There is a swan sanctuary hereabouts and there are plenty. 

David likes....


So here ar ethe other visitor moorings.  From what we see there didn't appear to be wood or rubber, on concrete and could probably do with a few more bollards or rings.  We'll not bother with these ones by choice, plus you have to pay.




Out of the centre of Worcester and these are some sensibly built houses.  We saw many that seemed lower down than the river bank on the opposite side.  
Could be problematic me thinks.



Frightfully near the river....



Just the three locks to do today.  The gates took ages to open here....



Funny boat.

Ummmmmm

This took ages getting out too, a bit like giving birth.

A Lady Captain too, how the tourists waved to and photographed us!

On the gates of the other two locks top gates, were nesting wagtails, the Grey Wagtails were faster than this Pied Wagtail   HERE  he was taking the morning air for a few seconds so I could get this shot.  
The Greys were like grease lightening.




Pretty good photo of a memory for me.  No houses, no people, no roads or paths, no other boats.....  Just fabulous.

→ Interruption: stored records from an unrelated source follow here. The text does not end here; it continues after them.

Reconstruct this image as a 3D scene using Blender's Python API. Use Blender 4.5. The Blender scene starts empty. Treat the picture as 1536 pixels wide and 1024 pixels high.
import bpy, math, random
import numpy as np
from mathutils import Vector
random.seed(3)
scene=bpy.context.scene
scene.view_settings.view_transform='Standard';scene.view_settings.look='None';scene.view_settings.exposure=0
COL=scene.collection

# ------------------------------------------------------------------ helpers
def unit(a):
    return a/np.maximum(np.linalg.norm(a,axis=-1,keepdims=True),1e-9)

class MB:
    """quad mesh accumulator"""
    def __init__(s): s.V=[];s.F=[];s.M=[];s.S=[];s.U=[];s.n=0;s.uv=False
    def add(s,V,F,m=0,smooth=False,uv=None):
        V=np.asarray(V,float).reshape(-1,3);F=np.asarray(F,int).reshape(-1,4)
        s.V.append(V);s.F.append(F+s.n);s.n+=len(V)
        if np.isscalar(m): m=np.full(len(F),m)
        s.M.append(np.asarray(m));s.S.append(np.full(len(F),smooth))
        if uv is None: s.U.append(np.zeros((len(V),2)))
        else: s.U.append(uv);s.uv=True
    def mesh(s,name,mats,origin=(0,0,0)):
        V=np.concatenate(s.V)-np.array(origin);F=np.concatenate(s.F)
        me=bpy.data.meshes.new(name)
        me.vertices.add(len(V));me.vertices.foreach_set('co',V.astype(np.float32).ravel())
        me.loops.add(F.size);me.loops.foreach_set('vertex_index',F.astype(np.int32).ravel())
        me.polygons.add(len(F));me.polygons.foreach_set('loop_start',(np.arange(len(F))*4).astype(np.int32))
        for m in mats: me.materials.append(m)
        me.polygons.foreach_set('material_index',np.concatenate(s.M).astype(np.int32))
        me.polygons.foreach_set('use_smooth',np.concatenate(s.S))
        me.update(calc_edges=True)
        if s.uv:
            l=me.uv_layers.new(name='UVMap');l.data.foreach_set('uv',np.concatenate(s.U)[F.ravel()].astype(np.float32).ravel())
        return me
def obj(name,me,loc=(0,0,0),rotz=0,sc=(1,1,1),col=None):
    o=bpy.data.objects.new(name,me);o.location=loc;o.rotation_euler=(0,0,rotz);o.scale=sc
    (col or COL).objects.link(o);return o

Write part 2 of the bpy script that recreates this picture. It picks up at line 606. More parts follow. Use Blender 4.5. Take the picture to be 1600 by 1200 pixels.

So to get up from the river into the basin there are two sets of staircase locks, or four locks joined together in pairs.



River below and the first one.

Second one brings you up alongside a dry dock.

This vessel was moored on the river in front of us, he started his engine to come up the double locks to get here and we were swathed in black smoke and it sounded like a helicopter.  So do emissions laws apply to craft? 

Much nicer craft here.


Landed and nesting.  Leckkie on and we'll see you soon WaL.